High Court Set to Examine Ministers Prioritisation of Nigerian Refugee Applications.

27.1.2010

 

The High Court has heard a challenge to the procedures used by the state in determining Nigerian asylum applications. The case questioned whether the policy of prioritising Nigerian applicants is permissible under the EU minimum required standards.

 

Currently, under section 12(1) of the Refugee Act, 1996 the Refugee Applications Commissioner and the Refugee Appeals Tribunal are required by the Minister to fast track applications from Nigerian applicants based on their country of origin.

 

Running over three days, the case also examined whether the current procedure, whereby a Commissioner conducts an interview and writes a report used by the Minister to determine an application, is sufficient to constitute "effective remedy before a court or tribunal," which is required by EU law, due simply to the possibility of Judicial review to the High Court.

 

The Irish Refugee Council has called for a fair and open system for applying for asylum and protection, and hopes that this case will result in some clarification on the roles of the institutions and the prioritisation issue.

 

The outcome of this case is expected in the coming weeks.


 

Hycenthia Ifeoma Dokie (A minor) and Bojali Ajibola

v

Refugee Applications Commissioner

 

Mr.
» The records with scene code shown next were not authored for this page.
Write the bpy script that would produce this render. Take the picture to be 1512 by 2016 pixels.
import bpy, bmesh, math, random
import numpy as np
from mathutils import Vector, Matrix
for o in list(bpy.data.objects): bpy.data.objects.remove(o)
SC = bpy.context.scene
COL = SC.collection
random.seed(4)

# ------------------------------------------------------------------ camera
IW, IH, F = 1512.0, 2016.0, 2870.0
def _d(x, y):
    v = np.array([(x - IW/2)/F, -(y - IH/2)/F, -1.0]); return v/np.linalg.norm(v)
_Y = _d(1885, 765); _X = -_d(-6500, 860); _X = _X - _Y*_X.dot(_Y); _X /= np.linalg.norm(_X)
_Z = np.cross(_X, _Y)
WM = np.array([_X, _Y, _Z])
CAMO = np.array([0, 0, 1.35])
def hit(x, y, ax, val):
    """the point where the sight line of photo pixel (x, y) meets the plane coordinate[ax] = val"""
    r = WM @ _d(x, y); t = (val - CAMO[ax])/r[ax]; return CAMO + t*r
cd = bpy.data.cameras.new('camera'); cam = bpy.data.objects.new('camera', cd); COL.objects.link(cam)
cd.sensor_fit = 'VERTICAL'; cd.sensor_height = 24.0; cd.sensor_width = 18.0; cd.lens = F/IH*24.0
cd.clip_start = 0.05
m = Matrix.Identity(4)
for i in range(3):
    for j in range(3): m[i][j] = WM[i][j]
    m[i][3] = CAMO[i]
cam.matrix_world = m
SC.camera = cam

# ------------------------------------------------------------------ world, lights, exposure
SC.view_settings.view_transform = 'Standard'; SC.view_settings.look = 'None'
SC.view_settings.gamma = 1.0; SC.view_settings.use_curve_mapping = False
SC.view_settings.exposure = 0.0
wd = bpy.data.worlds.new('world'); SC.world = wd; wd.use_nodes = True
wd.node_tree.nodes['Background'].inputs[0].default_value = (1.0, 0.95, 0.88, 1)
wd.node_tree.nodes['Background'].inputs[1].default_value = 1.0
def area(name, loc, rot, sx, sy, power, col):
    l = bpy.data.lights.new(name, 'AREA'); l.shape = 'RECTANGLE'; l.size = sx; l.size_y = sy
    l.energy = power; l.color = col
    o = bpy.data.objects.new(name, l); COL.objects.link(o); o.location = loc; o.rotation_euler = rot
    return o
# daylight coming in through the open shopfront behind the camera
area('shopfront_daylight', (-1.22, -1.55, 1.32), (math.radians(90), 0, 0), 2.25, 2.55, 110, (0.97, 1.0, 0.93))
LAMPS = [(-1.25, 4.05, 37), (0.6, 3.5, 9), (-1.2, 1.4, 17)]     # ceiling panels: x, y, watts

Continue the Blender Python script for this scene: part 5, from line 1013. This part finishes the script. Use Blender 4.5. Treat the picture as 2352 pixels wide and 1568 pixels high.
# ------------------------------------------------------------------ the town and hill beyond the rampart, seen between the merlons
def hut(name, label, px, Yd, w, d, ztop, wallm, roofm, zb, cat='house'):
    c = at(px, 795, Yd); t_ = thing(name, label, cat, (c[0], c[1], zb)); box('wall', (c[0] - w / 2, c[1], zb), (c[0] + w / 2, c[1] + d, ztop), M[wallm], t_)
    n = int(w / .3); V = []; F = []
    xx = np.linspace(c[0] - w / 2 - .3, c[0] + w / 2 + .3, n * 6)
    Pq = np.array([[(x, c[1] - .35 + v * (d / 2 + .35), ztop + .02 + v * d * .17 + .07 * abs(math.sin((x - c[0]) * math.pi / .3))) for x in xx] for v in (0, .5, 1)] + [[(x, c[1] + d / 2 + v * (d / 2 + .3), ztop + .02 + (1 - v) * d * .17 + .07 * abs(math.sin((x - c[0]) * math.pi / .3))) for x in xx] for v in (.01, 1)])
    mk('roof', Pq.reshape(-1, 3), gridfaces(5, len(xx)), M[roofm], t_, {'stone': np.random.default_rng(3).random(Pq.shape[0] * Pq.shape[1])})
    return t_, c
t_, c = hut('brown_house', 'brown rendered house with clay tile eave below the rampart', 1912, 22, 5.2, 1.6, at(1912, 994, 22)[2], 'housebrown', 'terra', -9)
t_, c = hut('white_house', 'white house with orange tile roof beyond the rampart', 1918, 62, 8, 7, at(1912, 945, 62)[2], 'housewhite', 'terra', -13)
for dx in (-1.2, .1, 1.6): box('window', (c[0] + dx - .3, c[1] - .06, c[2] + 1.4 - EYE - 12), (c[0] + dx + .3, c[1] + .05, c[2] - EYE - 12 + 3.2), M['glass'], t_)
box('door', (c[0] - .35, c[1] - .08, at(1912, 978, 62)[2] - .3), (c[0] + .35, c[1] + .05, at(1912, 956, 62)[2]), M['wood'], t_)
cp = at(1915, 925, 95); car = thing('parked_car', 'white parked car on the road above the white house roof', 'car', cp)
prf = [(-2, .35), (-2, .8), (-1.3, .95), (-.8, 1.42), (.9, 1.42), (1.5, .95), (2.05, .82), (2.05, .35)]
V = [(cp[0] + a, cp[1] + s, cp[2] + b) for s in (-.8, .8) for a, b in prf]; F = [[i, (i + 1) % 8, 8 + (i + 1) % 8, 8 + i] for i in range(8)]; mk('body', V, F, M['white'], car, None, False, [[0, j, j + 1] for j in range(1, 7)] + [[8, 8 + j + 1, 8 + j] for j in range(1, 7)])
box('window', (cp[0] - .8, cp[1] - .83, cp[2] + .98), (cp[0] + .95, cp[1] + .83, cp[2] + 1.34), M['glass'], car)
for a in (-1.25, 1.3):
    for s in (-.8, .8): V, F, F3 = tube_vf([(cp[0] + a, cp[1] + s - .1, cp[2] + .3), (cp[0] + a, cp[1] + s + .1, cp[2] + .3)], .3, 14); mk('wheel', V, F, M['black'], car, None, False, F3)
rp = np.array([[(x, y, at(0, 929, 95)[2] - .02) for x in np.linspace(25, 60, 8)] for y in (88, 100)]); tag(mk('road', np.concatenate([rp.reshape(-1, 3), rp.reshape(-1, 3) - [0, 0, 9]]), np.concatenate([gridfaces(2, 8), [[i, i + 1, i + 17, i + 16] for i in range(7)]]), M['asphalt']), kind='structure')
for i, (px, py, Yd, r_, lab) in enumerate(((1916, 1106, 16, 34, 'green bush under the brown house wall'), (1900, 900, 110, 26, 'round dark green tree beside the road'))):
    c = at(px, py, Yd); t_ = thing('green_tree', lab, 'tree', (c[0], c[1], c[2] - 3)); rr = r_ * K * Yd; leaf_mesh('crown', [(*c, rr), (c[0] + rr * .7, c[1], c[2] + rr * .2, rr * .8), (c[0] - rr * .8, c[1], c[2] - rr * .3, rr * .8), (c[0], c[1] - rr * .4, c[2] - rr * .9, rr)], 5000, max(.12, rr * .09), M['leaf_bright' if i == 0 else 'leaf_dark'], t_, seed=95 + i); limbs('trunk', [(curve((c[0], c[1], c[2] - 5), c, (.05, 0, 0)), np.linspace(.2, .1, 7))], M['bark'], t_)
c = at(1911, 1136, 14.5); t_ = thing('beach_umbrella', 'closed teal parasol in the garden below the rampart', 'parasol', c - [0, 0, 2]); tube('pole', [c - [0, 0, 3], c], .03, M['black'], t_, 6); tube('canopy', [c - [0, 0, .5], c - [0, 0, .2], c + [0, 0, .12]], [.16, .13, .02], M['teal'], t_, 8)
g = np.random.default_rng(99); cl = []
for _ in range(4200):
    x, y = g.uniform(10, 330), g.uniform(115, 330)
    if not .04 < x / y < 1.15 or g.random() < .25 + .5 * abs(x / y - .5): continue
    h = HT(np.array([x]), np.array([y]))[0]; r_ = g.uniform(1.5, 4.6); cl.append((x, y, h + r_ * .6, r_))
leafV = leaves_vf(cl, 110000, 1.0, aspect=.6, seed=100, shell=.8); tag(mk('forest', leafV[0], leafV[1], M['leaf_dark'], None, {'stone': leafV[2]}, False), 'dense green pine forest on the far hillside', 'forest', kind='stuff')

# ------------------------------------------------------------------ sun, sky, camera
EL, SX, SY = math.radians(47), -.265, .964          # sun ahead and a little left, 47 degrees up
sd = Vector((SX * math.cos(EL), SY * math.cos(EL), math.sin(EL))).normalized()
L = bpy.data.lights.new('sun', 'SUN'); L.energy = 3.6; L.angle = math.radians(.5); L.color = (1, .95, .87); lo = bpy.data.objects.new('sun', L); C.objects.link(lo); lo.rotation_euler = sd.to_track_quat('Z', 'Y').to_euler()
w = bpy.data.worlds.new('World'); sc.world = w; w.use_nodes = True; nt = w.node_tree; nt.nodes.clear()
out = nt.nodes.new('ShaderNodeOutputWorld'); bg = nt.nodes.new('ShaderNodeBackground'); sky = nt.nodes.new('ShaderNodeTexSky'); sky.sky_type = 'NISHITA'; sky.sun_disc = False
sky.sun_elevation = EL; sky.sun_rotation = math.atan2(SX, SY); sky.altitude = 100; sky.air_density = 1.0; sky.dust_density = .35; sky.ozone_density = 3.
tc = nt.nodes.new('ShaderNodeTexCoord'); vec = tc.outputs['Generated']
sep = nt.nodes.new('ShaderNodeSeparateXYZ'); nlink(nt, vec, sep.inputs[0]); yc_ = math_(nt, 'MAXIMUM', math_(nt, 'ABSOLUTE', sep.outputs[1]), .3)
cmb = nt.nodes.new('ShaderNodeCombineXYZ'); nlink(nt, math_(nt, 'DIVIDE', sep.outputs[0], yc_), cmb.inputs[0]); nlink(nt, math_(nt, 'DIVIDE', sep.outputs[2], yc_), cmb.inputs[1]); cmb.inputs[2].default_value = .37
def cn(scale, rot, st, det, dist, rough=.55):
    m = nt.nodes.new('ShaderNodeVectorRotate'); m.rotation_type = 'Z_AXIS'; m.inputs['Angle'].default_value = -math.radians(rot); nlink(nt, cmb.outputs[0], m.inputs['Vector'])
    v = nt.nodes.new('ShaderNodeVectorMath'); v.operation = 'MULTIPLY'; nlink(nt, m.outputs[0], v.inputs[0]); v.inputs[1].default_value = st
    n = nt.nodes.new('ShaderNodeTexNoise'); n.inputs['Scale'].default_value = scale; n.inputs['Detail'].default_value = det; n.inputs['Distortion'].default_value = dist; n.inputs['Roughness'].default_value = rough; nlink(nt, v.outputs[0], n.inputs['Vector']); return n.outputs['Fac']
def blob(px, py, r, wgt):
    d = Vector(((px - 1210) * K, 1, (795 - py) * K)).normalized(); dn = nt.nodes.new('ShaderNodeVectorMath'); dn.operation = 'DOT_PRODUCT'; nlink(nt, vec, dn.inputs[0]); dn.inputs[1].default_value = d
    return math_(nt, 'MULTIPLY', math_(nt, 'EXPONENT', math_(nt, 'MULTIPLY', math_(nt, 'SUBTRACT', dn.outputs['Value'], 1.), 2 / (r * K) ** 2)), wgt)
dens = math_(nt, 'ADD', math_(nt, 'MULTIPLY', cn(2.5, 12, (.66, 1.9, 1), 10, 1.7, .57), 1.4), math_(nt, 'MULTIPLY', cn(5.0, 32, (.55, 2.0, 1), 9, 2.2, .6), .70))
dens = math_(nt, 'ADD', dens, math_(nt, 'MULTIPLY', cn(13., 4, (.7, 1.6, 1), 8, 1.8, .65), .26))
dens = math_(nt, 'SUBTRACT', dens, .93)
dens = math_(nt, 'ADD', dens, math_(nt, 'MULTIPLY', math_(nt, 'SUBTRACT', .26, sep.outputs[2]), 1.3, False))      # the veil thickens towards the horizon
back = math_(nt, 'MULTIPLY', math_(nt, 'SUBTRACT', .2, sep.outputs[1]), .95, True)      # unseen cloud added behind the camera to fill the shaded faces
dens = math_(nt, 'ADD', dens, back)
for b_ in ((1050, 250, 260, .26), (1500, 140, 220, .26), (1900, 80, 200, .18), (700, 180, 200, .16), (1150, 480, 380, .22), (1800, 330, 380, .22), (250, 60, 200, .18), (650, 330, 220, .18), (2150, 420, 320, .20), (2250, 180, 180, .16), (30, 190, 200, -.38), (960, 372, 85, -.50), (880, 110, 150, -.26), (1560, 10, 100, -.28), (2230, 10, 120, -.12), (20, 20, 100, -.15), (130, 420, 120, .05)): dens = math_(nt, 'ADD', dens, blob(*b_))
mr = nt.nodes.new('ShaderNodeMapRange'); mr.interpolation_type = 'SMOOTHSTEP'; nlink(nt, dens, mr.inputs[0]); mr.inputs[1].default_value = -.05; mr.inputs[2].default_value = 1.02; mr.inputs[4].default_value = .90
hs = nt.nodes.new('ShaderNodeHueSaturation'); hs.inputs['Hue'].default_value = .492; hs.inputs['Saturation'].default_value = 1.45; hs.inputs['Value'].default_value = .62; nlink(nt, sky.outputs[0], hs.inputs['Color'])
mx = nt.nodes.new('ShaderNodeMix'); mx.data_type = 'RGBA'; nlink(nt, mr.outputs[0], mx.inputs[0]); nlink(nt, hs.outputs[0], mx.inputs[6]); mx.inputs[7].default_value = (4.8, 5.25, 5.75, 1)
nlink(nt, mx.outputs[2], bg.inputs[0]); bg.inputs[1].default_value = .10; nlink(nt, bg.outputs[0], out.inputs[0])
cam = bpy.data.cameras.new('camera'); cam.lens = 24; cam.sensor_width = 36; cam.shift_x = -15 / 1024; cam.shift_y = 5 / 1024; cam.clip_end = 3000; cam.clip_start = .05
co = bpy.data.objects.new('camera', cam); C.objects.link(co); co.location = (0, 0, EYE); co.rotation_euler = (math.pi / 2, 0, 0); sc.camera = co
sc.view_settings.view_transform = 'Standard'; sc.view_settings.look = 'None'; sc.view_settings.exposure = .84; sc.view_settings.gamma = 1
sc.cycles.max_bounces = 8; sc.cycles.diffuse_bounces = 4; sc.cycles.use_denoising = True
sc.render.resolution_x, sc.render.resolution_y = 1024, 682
Justice Cooke 27th, 28th, 29th April 2009

 

This case asked two questions;

 

1. Is it lawful for the Minister to direct the Refugee Applications Commissioner and the Refugee Appeals Tribunal to give priority to the examination and determination of Nigerian applicants, taking into account the EU minimum standards?

 

2. Does the existing interview, report and Commissioner recommendation process used by the Minister in determining applications, or the availability of Judicial review to the High Court, constitute "effective remedy before a court or tribunal," as required by the EU?